The Effects of Resolution on Black Hole Accretion Simulations of Jets

TL;DR

This study investigates how grid resolution affects the accuracy of black hole jet simulations, finding that many key results are consistent across different resolutions, supporting the reliability of coarser grid models.

Contribution

The paper provides a systematic analysis of the impact of grid resolution on general-relativistic magnetohydrodynamic simulations of black hole jets, demonstrating the robustness of most results.

Findings

Jet power and structure are consistent across resolutions.

Some variability and magnetization measures are resolution-sensitive.

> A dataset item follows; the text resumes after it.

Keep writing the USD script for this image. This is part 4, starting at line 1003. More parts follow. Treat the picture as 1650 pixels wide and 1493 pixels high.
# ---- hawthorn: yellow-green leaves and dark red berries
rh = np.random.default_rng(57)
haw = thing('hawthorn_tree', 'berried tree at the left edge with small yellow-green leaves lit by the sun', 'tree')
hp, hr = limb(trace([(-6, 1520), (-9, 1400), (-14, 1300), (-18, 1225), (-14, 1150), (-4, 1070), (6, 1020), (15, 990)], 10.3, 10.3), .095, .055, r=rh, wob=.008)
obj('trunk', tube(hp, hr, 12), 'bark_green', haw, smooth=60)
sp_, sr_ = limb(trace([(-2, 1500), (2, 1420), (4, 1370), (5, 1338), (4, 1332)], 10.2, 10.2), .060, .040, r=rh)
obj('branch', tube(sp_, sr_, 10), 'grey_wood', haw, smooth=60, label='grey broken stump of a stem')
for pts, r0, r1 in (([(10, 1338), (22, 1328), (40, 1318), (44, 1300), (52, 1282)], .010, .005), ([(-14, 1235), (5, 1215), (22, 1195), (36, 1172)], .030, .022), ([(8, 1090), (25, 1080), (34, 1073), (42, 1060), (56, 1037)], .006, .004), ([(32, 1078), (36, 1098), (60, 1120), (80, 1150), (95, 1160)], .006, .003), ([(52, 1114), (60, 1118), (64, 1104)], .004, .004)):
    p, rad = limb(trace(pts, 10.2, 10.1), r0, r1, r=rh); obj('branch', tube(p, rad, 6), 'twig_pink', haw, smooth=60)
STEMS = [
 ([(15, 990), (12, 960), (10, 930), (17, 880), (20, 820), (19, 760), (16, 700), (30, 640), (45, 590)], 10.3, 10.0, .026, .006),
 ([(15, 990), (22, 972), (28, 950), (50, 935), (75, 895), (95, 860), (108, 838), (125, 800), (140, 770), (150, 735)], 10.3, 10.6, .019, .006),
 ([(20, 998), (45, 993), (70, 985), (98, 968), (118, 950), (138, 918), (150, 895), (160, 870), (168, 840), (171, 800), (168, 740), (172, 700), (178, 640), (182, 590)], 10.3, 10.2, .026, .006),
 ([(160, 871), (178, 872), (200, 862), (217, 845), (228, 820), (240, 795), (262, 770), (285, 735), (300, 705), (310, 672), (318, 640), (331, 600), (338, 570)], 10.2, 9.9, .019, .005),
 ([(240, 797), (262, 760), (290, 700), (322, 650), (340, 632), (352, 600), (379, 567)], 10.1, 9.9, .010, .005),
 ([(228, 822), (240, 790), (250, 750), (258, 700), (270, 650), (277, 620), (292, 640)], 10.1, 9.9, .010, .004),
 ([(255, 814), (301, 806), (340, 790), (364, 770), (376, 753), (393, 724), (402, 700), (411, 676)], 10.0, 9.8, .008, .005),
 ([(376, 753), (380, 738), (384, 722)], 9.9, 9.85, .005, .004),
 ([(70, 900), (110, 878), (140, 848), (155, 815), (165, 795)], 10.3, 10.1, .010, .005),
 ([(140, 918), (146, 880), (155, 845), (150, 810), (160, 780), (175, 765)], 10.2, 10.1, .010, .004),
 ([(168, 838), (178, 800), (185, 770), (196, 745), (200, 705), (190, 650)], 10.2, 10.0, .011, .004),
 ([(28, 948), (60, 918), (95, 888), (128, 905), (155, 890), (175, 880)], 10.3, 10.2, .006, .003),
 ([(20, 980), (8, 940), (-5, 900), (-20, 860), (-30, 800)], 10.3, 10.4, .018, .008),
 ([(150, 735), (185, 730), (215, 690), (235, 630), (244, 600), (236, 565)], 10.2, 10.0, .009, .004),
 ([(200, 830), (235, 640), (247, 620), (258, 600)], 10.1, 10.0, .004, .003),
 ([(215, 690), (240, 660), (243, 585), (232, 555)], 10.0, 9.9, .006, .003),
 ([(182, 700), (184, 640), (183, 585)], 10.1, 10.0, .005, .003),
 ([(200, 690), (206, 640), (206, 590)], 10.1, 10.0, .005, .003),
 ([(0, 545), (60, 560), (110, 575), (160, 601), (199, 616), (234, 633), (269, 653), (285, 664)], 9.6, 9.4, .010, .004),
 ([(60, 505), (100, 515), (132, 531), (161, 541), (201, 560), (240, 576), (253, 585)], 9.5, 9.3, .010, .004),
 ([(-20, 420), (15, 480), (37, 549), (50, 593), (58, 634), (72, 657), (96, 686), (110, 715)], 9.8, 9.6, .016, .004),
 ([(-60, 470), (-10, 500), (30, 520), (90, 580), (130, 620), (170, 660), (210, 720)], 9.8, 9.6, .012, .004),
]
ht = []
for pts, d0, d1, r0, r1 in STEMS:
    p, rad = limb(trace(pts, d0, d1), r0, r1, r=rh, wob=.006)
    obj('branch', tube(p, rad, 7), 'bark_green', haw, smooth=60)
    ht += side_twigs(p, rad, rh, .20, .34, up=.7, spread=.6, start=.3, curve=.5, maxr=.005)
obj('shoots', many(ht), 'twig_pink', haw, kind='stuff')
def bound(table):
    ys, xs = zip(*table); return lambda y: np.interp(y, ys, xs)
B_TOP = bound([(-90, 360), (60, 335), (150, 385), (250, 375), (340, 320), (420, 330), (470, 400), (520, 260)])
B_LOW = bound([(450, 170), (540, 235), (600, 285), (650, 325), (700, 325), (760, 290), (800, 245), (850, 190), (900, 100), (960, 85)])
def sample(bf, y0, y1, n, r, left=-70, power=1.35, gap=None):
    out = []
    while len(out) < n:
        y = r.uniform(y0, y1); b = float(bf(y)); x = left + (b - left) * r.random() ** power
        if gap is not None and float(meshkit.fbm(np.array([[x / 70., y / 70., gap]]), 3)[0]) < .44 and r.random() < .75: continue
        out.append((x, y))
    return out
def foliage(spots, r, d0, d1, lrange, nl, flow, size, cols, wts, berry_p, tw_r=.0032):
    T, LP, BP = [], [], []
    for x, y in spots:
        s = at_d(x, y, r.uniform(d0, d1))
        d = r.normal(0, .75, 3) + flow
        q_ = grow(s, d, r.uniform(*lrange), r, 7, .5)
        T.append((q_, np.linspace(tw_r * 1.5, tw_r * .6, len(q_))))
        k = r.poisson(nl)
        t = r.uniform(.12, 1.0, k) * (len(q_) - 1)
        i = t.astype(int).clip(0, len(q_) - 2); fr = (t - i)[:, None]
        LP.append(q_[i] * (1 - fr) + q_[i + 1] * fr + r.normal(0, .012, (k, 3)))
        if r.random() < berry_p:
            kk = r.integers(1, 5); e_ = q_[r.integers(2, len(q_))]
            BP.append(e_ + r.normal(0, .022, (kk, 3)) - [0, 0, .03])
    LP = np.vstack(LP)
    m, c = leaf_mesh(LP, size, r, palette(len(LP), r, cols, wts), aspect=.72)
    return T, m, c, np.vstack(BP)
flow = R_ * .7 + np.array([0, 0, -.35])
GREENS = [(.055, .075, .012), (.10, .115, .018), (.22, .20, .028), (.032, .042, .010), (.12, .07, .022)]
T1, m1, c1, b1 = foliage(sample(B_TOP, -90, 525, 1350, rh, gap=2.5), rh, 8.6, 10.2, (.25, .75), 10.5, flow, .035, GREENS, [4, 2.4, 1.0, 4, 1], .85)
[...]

Coarser grids yield reliable results for many jet properties.

Abstract

We perform three general-relativistic magnetohydrodynamic simulations of black hole accretion designed to test how sensitive results are to grid resolution in the jet region. The cases differ only in numerics, modelling the same physical scenario of a radiatively inefficient, geometrically thick, magnetically arrested flow onto a rapidly spinning black hole. Properties inferred with the coarsest grid generally agree with those found with higher resolutions, including total jet power and its decomposition into different forms, velocity structure, nonaxisymmetric structure, and the appearance of resolved millimetre images. Some measures of variability and magnetization are sensitive to resolution. We conclude that most results obtained by limiting resolution near the jet for computational expediency should still be reliable, at least insofar as they would not be improved with a finer grid.